On Campus

Rocky start for Quest University

One of Canada’s newest private universities, perhaps the most ambitious of the bunch, has experienced a few challenges since opening its doors in Squamish, British Columbia, last year. Financed with $100 million in private funding, Quest University Canada was designed to accommodate about 800 students, however, in its first year only 75 students enrolled. This fall, the university’s overall student enrollment has increased to about 150.

Modeled along the lines of elite degree-granting institutions in the United States, tuition at Quest University is $24,500 per year. The annual $8,000 fee for room and board brings the total cost to $32,500/year, which is on par with many private universities in the US.

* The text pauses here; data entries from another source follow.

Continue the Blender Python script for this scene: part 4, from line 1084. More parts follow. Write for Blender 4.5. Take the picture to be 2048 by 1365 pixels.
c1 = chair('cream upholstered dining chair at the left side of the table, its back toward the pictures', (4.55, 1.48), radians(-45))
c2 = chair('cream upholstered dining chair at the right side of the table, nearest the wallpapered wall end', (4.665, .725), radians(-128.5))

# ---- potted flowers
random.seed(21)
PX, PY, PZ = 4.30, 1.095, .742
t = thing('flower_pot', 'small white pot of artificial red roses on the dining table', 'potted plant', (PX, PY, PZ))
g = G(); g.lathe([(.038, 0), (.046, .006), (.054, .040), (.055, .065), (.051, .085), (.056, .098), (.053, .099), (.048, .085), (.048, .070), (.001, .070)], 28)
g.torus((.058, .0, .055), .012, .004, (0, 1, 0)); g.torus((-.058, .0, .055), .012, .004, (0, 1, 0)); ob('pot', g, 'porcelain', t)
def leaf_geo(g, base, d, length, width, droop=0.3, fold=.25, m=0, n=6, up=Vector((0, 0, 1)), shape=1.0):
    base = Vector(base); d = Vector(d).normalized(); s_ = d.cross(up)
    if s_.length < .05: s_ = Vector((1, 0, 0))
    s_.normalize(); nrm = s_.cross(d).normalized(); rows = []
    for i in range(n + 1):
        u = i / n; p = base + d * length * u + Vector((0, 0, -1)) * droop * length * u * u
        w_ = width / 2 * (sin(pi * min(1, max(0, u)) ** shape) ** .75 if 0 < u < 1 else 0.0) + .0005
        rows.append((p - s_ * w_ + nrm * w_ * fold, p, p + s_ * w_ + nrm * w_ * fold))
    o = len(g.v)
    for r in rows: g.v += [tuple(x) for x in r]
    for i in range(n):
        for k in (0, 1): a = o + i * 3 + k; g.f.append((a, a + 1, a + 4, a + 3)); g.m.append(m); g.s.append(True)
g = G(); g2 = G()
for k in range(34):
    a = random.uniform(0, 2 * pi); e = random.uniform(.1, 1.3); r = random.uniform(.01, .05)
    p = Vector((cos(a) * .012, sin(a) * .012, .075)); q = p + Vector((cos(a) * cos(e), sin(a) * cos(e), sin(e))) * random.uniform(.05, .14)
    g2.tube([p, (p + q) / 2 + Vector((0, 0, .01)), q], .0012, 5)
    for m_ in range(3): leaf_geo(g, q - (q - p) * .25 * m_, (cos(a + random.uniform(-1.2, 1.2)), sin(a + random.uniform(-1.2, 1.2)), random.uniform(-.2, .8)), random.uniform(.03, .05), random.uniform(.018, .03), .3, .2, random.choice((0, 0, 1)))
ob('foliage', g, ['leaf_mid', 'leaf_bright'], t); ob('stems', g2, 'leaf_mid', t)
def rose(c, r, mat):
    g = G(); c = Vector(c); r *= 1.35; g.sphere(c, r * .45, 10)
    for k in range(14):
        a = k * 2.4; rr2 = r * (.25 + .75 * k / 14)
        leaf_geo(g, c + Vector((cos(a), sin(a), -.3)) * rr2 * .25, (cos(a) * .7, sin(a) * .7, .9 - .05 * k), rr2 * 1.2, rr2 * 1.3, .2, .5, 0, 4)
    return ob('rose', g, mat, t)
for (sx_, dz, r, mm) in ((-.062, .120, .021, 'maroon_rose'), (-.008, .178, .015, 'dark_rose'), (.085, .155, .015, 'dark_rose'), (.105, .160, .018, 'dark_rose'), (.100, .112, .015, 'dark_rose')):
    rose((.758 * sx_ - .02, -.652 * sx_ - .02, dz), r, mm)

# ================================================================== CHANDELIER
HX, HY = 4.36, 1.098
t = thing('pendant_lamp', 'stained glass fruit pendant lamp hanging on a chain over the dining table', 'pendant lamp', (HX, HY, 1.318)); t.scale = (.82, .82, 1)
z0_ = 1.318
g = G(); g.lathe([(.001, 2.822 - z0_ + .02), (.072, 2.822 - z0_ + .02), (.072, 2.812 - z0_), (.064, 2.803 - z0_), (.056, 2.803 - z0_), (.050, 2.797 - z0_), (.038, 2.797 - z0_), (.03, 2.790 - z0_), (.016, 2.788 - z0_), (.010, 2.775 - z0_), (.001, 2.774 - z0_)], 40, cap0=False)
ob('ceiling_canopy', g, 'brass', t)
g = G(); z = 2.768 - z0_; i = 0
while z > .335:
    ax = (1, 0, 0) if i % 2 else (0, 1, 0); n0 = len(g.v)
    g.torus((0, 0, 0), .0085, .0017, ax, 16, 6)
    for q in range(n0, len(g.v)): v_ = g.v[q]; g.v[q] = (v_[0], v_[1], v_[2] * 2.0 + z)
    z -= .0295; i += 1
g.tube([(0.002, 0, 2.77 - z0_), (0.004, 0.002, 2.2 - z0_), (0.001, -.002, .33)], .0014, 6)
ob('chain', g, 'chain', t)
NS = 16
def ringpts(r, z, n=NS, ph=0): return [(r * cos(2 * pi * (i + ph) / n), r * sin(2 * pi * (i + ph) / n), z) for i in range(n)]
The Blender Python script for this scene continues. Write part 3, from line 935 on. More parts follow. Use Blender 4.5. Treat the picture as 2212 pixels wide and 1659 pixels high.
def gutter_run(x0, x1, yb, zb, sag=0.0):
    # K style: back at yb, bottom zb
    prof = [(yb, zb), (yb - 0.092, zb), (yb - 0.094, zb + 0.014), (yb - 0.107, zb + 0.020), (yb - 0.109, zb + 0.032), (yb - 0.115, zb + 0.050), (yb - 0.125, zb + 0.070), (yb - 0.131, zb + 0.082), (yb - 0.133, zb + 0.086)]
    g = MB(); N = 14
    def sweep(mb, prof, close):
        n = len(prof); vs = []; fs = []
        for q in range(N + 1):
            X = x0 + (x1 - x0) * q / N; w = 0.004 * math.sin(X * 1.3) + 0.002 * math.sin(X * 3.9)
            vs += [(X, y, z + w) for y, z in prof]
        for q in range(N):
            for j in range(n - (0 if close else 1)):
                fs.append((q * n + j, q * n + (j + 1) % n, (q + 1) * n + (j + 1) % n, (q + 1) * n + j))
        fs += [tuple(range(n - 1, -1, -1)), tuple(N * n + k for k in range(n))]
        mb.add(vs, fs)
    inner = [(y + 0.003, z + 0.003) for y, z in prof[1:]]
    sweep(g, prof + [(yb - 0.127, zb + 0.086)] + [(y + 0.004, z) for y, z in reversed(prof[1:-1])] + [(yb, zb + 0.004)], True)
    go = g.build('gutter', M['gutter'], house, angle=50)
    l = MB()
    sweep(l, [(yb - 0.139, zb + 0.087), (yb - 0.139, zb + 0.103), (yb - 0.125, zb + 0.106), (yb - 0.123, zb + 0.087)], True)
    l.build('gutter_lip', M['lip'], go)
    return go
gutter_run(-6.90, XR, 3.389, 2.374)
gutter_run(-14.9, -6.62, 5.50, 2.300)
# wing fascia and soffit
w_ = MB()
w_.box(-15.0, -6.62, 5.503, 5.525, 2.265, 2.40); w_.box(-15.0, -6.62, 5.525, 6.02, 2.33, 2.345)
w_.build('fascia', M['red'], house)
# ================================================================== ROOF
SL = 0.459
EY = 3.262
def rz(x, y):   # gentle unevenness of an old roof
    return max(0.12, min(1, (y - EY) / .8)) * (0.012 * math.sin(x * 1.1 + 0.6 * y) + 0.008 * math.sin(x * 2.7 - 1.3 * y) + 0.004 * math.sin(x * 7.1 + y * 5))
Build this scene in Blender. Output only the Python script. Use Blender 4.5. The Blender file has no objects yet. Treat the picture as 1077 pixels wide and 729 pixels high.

This Vancouver Sun article reviews the university’s recent challenges:

Faced with sluggish enrolments, Quest University in Squamish announced a surprising alliance in August with an education-management firm that owns Sprott-Shaw Community College and said the two institutions would temporarily share Sprott-Shaw president Dean Duperron.

The deal with Western Canada’s largest private community college and its owner CIBT Education Group was an odd fit. Sprott-Shaw prides itself on job training while Quest — Canada’s first secular, private non-profit university — promises students “an academic journey . . . in the pursuit of knowledge and global understanding.”

There were rumblings among Quest students, faculty and staff about whether a private, for-profit company could work with a non-profit university and concerns that Quest’s “intimate, integrated and international liberal-arts education” vision was at risk.

Within a month, the deal was dead, and students breathed a sigh of relief.